The Independent Complaints Directorate (ICD) recommended that 14 Hawks members be charged, including top police investigator Piet Viljoen. He has not been charged yet.
McIntosh Polela, spokesperson for the Hawks, refused to comment.
At the time of Mkwambi’s death, Viljoen headed the Bellville South organised crime unit where the police officers worked before they moved to the elite Hawks unit. In March last year he also headed a Hawks special task team, taken from Cape Town to Gauteng by Hawks head Anwar Dramat, to investigate murder charges against former crime intelligence boss Richard Mdluli.

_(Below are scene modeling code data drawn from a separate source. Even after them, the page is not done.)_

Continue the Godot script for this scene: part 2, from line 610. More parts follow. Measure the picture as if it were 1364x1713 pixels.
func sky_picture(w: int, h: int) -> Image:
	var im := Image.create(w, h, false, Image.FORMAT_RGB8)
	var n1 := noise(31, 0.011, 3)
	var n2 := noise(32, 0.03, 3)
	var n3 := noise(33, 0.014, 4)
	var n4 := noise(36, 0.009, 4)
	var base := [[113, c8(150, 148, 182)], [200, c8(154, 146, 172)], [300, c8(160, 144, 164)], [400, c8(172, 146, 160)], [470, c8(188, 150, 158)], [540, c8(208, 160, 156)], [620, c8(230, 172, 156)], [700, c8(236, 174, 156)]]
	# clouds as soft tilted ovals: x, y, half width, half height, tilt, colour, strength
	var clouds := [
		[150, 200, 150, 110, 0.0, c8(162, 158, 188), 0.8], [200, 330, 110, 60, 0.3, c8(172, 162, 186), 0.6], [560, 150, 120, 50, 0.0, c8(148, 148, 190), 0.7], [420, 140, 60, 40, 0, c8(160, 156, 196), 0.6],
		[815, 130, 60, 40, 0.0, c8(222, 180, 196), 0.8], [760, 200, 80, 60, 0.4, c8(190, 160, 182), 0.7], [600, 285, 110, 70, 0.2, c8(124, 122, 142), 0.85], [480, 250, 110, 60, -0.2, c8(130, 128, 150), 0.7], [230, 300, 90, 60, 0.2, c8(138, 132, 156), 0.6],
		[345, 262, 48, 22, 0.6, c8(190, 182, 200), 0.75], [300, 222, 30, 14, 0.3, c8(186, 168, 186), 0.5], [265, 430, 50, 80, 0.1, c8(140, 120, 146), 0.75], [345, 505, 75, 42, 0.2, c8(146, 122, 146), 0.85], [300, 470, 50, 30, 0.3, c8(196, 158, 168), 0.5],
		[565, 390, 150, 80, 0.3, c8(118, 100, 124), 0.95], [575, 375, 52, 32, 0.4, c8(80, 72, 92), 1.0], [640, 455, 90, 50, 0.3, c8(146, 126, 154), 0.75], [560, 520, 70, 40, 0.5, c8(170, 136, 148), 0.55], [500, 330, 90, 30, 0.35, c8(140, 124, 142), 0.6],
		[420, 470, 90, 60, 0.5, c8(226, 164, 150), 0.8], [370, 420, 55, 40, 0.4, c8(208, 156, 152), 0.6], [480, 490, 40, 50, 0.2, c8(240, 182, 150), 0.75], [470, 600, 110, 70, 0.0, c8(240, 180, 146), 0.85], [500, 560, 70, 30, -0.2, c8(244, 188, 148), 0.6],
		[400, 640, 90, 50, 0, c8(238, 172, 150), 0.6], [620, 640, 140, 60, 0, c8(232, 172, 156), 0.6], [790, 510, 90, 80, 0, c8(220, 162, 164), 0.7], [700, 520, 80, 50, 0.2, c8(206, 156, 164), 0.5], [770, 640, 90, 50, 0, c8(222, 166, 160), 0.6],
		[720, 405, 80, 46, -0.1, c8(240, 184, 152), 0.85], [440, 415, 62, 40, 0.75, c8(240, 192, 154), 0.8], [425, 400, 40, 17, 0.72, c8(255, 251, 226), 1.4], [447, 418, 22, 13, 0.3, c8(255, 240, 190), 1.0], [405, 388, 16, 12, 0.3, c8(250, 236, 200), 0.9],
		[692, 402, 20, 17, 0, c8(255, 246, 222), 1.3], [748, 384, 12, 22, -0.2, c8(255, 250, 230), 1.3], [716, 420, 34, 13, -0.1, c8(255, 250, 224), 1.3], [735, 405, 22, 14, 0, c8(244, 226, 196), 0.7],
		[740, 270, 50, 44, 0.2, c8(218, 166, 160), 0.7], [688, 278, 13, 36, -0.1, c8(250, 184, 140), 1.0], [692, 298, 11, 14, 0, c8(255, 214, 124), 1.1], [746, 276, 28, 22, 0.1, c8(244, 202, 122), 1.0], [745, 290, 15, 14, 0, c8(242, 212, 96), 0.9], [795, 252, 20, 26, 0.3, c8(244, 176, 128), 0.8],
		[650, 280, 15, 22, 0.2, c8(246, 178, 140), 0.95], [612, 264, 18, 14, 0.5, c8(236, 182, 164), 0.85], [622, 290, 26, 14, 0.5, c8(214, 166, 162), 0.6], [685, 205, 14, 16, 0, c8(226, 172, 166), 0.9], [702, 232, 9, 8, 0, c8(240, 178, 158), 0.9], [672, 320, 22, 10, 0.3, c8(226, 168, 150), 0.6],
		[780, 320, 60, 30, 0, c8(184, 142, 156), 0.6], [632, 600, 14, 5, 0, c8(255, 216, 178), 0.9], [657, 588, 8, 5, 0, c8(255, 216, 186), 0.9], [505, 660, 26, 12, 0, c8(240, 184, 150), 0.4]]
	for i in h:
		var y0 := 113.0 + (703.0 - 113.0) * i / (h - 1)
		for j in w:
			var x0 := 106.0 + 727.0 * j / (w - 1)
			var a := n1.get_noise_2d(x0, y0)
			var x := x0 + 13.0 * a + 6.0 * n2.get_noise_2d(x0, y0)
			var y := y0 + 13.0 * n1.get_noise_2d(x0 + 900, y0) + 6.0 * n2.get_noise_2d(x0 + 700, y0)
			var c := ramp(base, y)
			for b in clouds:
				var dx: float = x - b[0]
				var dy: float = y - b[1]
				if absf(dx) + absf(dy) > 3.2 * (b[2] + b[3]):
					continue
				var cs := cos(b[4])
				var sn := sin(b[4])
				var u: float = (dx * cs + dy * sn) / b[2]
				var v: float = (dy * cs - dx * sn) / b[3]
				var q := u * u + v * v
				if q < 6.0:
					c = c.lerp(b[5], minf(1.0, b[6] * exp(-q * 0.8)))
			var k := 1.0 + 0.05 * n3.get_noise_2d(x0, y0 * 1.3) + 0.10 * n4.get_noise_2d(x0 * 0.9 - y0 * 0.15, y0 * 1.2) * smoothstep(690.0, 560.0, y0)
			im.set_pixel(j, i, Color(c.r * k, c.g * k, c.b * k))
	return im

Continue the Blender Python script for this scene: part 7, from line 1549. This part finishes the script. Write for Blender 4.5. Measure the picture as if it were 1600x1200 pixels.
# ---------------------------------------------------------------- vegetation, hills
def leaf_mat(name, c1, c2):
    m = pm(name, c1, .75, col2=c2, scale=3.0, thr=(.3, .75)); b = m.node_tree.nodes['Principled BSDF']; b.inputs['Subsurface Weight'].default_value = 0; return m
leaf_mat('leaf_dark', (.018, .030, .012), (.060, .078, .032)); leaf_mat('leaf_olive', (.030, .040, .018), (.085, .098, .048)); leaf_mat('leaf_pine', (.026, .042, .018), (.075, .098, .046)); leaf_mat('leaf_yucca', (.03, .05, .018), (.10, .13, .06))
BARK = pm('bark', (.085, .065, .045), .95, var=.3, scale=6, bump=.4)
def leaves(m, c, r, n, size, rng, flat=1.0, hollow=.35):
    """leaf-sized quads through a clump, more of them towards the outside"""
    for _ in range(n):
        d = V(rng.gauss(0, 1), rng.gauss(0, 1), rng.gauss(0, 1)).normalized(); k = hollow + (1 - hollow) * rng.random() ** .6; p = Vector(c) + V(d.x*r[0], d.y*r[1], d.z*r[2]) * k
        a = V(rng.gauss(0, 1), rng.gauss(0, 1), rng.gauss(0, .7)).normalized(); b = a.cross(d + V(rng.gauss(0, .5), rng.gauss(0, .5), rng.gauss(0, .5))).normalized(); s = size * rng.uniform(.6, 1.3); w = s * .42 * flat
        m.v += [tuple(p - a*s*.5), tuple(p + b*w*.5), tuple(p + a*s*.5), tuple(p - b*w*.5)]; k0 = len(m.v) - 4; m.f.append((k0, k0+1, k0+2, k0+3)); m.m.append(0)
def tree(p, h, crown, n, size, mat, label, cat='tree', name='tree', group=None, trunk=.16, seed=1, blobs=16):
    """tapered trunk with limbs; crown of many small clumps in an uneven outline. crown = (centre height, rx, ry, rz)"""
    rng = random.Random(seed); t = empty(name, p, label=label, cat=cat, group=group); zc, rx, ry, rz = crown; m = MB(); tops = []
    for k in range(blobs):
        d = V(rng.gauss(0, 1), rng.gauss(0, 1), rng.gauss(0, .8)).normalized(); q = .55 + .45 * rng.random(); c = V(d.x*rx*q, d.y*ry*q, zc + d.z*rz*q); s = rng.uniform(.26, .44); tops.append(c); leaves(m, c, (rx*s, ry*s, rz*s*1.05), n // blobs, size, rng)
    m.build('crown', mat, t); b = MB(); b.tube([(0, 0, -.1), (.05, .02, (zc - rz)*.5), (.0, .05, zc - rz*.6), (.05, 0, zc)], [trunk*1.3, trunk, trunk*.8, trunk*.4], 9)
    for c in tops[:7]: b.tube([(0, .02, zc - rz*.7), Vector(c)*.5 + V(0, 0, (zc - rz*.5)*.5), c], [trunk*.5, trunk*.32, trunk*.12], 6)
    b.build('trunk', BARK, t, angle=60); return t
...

The 12 Hawks members are also accused of assaulting and torturing Mkwambi’s friend, Siyabulela Njova, who claimed in a statement to the police that he had seen unit members dragging a ‘limp” Mkwambi down a passage at their offices.
Death by torture
In 2009 Mkwambi died after allegedly being brutally tortured. His body was driven to a mortuary in a police van. The police have been accused of trying to cover up his alleged murder by claiming he had jumped from a moving vehicle.
His sister, Mildred Nopinki, said this week she was suing the police for his death.

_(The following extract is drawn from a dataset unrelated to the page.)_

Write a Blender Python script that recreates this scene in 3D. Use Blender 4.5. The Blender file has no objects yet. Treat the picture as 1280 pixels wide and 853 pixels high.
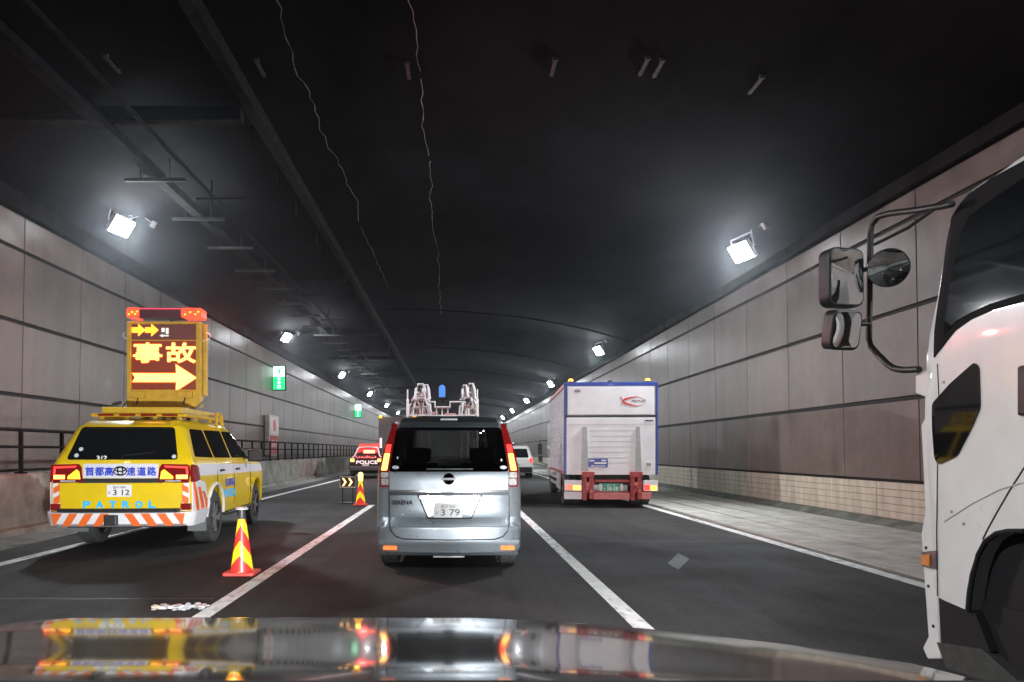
import bpy, bmesh, math, random
from mathutils import Vector, Matrix
random.seed(7)
SC = bpy.context.scene
COL = SC.collection
R = math.radians
PI = math.pi
F, VU, VV, CH = 924.0, 568.0, 564.0, 1.38      # photo pixels: focal length, vanishing point; eye height in metres

# ------------------------------------------------------------------ camera, world, exposure
cd = bpy.data.cameras.new('camera'); cam = bpy.data.objects.new('camera', cd); COL.objects.link(cam)
cd.sensor_width = 36; cd.lens = 36 * F / 1280; cd.shift_x = 72 / 1280; cd.shift_y = 137.5 / 1280
cd.clip_start = 0.05; cd.clip_end = 1500
cam.location = (0, 0, CH); cam.rotation_euler = (R(90), 0, 0)
SC.camera = cam
w = bpy.data.worlds.new('World'); SC.world = w; w.use_nodes = True
w.node_tree.nodes['Background'].inputs[0].default_value = (0.6, 0.75, 1, 1)
w.node_tree.nodes['Background'].inputs[1].default_value = 0.02      # closed tunnel at night: the sky never gets in
SC.view_settings.view_transform = 'Standard'; SC.view_settings.look = 'None'
SC.view_settings.exposure = 0.95; SC.view_settings.gamma = 1
SC.cycles.use_denoising = True
SC.cycles.max_bounces = 8; SC.cycles.diffuse_bounces = 4; SC.cycles.glossy_bounces = 4
SC.cycles.transparent_max_bounces = 12
SC.cycles.sample_clamp_indirect = 4
SC.cycles.caustics_reflective = False; SC.cycles.caustics_refractive = False
LAMP, LAMP_W = 110.0, 245.0      # tunnel floodlight: glow of its glass, beam in watts
LAMP_COL = (0.92, 0.96, 1.0)

# ------------------------------------------------------------------ materials
MATS = {}
def mat(name, col, rough=0.5, metal=0.0, var=0.0, scale=4.0, bump=0.0, bscale=60.0, emit=None, es=0.0, coat=0.0, spec=0.5, stretch=None):
    if name in MATS: return MATS[name]
    m = bpy.data.materials.new(name); m.use_nodes = True
    nt = m.node_tree; b = nt.nodes['Principled BSDF']
    c = (*col, 1)
    b.inputs['Base Color'].default_value = c
    b.inputs['Roughness'].default_value = rough; b.inputs['Metallic'].default_value = metal
    b.inputs['Coat Weight'].default_value = coat; b.inputs['Coat Roughness'].default_value = 0.04
    b.inputs['Specular IOR Level'].default_value = spec
    if emit: b.inputs['Emission Color'].default_value = (*emit, 1); b.inputs['Emission Strength'].default_value = es
    if var or bump:
        tc = nt.nodes.new('ShaderNodeTexCoord'); mp = nt.nodes.new('ShaderNodeMapping')
        nt.links.new(tc.outputs['Object'], mp.inputs[0])
        if stretch: mp.inputs['Scale'].default_value = stretch
    if var:
        n = nt.nodes.new('ShaderNodeTexNoise'); n.inputs['Scale'].default_value = scale; n.inputs['Detail'].default_value = 6; n.inputs['Roughness'].default_value = .65
        nt.links.new(mp.outputs[0], n.inputs['Vector'])
        rp = nt.nodes.new('ShaderNodeMapRange'); rp.inputs[1].default_value = .3; rp.inputs[2].default_value = .7
        rp.inputs[3].default_value = 1 - var; rp.inputs[4].default_value = 1 + var * .6
        nt.links.new(n.outputs[0], rp.inputs[0])
        mx = nt.nodes.new('ShaderNodeVectorMath'); mx.operation = 'SCALE'; mx.inputs[0].default_value = col
        nt.links.new(rp.outputs[0], mx.inputs['Scale']); nt.links.new(mx.outputs[0], b.inputs['Base Color'])
        r2 = nt.nodes.new('ShaderNodeMapRange'); r2.inputs[1].default_value = .3; r2.inputs[2].default_value = .7
        r2.inputs[3].default_value = min(1, rough * 1.25); r2.inputs[4].default_value = rough * .85
        nt.links.new(n.outputs[0], r2.inputs[0]); nt.links.new(r2.outputs[0], b.inputs['Roughness'])
    if bump:
        n2 = nt.nodes.new('ShaderNodeTexNoise'); n2.inputs['Scale'].default_value = bscale; n2.inputs['Detail'].default_value = 4
        nt.links.new(mp.outputs[0], n2.inputs['Vector'])
        bp = nt.nodes.new('ShaderNodeBump'); bp.inputs['Strength'].default_value = bump; bp.inputs['Distance'].default_value = .01
        nt.links.new(n2.outputs[0], bp.inputs['Height']); nt.links.new(bp.outputs[0], b.inputs['Normal'])
    MATS[name] = m
    return m
def emis(name, col, s, base=None):
    return mat(name, base or col, .35, emit=col, es=s)
def glass_mat(name, tint, refl=0.9):
    m = bpy.data.materials.new(name); m.use_nodes = True; nt = m.node_tree
    for n in list(nt.nodes): nt.nodes.remove(n)
    o = nt.nodes.new('ShaderNodeOutputMaterial'); mx = nt.nodes.new('ShaderNodeMixShader'); t = nt.nodes.new('ShaderNodeBsdfTransparent')
    g = nt.nodes.new('ShaderNodeBsdfGlossy'); fr = nt.nodes.new('ShaderNodeFresnel'); fr.inputs[0].default_value = 1.5
    t.inputs[0].default_value = (*tint, 1); g.inputs[0].default_value = (refl, refl, refl, 1); g.inputs['Roughness'].default_value = .02
    nt.links.new(fr.outputs[0], mx.inputs[0]); nt.links.new(t.outputs[0], mx.inputs[1]); nt.links.new(g.outputs[0], mx.inputs[2]); nt.links.new(mx.outputs[0], o.inputs[0])
    MATS[name] = m; return m

M_asphalt = mat('asphalt', (0.022, 0.022, 0.022), .88, spec=.25, var=.22, scale=.6, bump=.35, bscale=140)
M_line = mat('road_paint', (0.72, 0.72, 0.70), .6, var=.22, scale=5, bump=.15)
def road_detail(m, base, wear=None):
    """stretched wheel-track streaks, aggregate speckle and, for the paint, worn-through spots"""
    nt = m.node_tree; b_ = nt.nodes['Principled BSDF']; tc = nt.nodes.new('ShaderNodeTexCoord')
    def noise(scale, sx_, sy_, det=5):
        mp = nt.nodes.new('ShaderNodeMapping'); mp.inputs['Scale'].default_value = (sx_, sy_, 1); n = nt.nodes.new('ShaderNodeTexNoise'); n.inputs['Scale'].default_value = scale; n.inputs['Detail'].default_value = det
        nt.links.new(tc.outputs['Object'], mp.inputs[0]); nt.links.new(mp.outputs[0], n.inputs['Vector']); return n.outputs[0]
    def rng(src, lo, hi, a, c):
        r = nt.nodes.new('ShaderNodeMapRange'); r.inputs[1].default_value = lo; r.inputs[2].default_value = hi; r.inputs[3].default_value = a; r.inputs[4].default_value = c; nt.links.new(src, r.inputs[0]); return r.outputs[0]
    def mul(a, c):
        q = nt.nodes.new('ShaderNodeMath'); q.operation = 'MULTIPLY'; nt.links.new(a, q.inputs[0]); nt.links.new(c, q.inputs[1]); return q.outputs[0]
    f = mul(rng(noise(26, 1, .8, 3), .35, .65, .78, 1.25), mul(rng(noise(5, 1, .04), .3, .7, .82, 1.18), rng(noise(1.4, 1, .05), .3, .7, .72, 1.3)))
    f = mul(mul(f, rng(noise(120, 1, 1, 2), .35, .65, .7, 1.35)), rng(noise(.35, 1, .5), .3, .7, .8, 1.2))
    v = nt.nodes.new('ShaderNodeVectorMath'); v.operation = 'SCALE'; v.inputs[0].default_value = base; nt.links.new(f, v.inputs['Scale'])
    if wear:
        mx = nt.nodes.new('ShaderNodeMix'); mx.data_type = 'RGBA'; mx.inputs[7].default_value = (*wear, 1)
        nt.links.new(rng(mul(rng(noise(14, 1, .35, 8), .3, .7, .6, 1.4), rng(noise(1.5, 1, .3), .3, .7, .75, 1.2)), .98, 1.25, 0, .55), mx.inputs[0]); 
        src = b_.inputs['Base Color'].links[0].from_socket; nt.links.new(src, mx.inputs[6]); nt.links.new(mx.outputs[2], b_.inputs['Base Color'])
    else: nt.links.new(v.outputs[0], b_.inputs['Base Color'])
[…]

‘We have been told absolutely nothing by police.”
Nopinki said her brother’s ordeal began after two policemen from the organised crime unit were shot and injured in front of the family home. The police had come looking for Mkwambi and smashed down the doors of their home, she said. Mkwambi and Njova were picked up later by the police for questioning.
The NPA had not commented at the time of going to press.
Hawks’s torture cases increasing
Although the ICD sees the charging of the Hawks as a breakthrough, the number of cases of alleged torture by Hawks members in the Western Cape has risen to 33. Five of the Hawks members implicated by the ICD are linked to most of these, according to a source, but the police have not suspended them, as recommended by the ICD, until a decision has been made in all the cases.
‘We are pleased that action has now been taken on this case, which has dragged on for an extremely long time,” said ICD spokesperson Moses Dlamini. ‘We hope that the victims will finally get justice and the perpetrators will be held accountable for their actions.
‘We also hope the NPA will prosecute this matter with vigour, which was not apparent in the way it was handled so far.”